• Short exercise:
Lift out all lines below that contain "were".

• Entries supplied:
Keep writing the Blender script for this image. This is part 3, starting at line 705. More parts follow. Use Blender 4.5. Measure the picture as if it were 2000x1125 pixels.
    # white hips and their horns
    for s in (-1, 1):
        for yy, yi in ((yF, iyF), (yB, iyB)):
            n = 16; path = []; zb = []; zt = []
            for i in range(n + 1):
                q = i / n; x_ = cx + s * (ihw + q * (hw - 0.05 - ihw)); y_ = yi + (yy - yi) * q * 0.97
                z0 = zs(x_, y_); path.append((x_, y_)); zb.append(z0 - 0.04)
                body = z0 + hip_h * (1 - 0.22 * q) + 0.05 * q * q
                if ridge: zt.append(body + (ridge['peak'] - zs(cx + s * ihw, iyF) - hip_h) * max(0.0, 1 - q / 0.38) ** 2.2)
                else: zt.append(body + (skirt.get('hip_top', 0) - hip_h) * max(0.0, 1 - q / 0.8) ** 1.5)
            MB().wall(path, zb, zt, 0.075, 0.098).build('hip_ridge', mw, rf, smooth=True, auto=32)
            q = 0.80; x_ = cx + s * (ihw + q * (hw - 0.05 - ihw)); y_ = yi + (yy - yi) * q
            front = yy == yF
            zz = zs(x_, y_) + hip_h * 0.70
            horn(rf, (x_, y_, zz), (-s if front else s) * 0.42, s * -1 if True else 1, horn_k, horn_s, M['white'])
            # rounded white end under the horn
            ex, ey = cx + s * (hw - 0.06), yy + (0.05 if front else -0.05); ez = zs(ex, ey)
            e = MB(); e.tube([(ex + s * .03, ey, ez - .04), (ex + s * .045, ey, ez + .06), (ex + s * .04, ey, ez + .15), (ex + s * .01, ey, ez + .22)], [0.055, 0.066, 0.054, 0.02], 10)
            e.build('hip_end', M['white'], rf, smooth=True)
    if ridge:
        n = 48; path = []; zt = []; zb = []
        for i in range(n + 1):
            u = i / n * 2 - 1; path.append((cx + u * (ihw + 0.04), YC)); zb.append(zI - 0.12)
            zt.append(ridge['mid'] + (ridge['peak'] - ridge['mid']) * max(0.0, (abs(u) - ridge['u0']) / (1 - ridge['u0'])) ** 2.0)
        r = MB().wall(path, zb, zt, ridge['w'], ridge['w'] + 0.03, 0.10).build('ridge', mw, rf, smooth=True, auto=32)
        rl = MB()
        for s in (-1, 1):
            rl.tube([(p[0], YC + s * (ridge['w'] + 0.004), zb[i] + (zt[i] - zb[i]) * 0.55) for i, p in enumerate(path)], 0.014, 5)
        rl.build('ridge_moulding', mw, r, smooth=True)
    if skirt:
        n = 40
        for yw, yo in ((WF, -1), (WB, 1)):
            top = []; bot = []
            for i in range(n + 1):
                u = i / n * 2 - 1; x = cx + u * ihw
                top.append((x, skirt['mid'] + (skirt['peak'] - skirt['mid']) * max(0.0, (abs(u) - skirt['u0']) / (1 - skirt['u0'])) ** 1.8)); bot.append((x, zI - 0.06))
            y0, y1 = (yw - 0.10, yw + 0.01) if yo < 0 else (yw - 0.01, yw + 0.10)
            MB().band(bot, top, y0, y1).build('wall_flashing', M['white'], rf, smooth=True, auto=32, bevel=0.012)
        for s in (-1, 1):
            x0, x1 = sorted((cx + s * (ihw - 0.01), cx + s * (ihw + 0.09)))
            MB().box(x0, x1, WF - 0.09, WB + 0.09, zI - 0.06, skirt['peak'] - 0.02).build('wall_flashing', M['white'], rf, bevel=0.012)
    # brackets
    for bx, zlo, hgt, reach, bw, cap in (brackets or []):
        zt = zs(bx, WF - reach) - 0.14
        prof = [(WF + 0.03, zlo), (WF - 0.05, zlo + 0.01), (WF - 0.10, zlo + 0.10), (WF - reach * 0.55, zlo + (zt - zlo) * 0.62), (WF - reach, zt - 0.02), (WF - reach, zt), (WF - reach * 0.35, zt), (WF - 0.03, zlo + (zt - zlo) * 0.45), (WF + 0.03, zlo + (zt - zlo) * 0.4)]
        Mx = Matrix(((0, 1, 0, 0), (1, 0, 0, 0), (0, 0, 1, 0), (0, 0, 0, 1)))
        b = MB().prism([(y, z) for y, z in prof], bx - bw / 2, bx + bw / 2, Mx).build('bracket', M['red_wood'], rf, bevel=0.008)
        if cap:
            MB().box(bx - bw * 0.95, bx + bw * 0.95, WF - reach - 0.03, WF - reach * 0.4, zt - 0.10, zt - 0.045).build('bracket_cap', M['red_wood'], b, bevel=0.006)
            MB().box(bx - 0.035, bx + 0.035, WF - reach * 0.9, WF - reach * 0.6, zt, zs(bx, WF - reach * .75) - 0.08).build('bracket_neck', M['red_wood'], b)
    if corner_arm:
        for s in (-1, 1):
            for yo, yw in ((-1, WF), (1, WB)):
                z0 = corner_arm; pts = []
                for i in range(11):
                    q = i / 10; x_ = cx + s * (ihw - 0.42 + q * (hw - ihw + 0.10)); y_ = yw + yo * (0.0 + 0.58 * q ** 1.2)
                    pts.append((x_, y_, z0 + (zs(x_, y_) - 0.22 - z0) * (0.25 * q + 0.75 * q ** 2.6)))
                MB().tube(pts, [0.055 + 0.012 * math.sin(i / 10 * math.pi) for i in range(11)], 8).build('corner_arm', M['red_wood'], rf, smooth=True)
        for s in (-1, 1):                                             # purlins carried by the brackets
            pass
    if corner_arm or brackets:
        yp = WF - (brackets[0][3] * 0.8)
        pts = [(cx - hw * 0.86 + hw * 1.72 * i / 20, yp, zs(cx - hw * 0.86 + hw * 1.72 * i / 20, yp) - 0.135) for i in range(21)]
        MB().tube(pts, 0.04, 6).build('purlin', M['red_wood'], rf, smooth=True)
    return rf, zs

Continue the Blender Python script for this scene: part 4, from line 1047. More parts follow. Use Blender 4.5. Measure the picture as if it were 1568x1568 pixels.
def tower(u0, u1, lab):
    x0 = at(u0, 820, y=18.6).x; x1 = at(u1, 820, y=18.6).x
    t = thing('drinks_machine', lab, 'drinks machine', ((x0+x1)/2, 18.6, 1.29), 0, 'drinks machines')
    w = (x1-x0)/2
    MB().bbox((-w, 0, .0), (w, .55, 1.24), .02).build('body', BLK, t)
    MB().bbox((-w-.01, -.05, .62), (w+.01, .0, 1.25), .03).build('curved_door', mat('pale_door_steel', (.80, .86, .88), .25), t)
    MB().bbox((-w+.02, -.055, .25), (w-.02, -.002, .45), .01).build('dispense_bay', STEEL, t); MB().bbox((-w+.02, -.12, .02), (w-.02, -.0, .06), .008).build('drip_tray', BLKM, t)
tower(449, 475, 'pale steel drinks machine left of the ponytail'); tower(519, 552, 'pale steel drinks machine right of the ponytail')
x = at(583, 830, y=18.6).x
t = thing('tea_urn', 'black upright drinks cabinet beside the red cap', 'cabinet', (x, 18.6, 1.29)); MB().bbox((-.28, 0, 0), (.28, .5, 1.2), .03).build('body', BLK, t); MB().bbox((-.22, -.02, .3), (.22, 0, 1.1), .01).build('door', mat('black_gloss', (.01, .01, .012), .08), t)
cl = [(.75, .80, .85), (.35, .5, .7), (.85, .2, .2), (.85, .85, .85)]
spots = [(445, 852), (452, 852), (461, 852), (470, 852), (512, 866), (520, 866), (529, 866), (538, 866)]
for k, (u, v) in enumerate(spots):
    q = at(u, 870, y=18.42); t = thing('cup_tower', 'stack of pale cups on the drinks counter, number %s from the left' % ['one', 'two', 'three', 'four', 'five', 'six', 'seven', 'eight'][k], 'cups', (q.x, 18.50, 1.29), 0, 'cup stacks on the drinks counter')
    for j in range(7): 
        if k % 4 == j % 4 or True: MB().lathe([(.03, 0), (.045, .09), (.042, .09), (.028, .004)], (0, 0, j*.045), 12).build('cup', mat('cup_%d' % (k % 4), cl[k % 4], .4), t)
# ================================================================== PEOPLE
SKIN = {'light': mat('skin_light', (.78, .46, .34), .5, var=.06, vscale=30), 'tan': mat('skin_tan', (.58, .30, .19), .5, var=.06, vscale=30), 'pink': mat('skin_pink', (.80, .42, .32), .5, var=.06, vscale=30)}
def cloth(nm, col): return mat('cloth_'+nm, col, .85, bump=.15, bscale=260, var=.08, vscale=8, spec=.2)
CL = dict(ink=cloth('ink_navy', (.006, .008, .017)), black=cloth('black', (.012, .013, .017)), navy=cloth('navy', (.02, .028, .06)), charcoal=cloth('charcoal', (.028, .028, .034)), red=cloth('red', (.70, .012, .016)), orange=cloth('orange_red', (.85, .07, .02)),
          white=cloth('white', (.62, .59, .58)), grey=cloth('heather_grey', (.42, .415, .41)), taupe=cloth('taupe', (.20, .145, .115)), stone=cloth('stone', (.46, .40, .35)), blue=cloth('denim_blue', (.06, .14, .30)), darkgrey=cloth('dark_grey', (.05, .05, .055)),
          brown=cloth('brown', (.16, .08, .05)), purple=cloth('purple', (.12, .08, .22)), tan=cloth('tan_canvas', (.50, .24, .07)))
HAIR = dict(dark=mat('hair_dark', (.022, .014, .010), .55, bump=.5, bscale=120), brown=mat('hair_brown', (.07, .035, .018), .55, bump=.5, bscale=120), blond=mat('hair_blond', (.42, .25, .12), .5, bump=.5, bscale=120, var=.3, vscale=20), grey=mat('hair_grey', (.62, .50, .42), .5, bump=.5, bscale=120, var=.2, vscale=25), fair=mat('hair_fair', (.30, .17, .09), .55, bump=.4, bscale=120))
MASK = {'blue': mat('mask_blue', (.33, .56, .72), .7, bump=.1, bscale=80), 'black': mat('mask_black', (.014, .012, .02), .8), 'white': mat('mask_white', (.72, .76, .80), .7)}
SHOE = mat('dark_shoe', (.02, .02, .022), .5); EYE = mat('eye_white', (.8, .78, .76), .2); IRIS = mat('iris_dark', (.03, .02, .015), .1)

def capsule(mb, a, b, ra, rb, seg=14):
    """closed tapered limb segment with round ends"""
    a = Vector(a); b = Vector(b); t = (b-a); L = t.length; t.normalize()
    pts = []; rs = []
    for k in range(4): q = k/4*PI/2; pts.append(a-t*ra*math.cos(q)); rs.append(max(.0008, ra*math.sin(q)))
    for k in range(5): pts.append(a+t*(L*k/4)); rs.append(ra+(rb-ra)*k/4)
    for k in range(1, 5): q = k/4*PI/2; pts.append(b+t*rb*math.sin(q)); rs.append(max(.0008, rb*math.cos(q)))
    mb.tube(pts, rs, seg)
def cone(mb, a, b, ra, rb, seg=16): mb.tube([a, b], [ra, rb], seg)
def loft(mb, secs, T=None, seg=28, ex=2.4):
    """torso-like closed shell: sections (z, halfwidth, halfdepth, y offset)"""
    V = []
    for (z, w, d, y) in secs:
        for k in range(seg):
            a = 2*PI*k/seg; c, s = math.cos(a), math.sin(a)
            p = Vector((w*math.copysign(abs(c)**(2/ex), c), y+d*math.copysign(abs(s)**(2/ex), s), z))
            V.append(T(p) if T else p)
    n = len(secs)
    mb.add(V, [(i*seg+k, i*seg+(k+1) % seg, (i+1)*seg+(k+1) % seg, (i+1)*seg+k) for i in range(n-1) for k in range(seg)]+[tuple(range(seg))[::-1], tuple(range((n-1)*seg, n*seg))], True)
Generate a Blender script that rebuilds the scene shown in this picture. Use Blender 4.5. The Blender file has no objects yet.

• Task solution:
Keep writing the Blender script for this image. This is part 3, starting at line 705. More parts follow. Use Blender 4.5. Measure the picture as if it were 2000x1125 pixels.
Continue the Blender Python script for this scene: part 4, from line 1047. More parts follow. Use Blender 4.5. Measure the picture as if it were 1568x1568 pixels.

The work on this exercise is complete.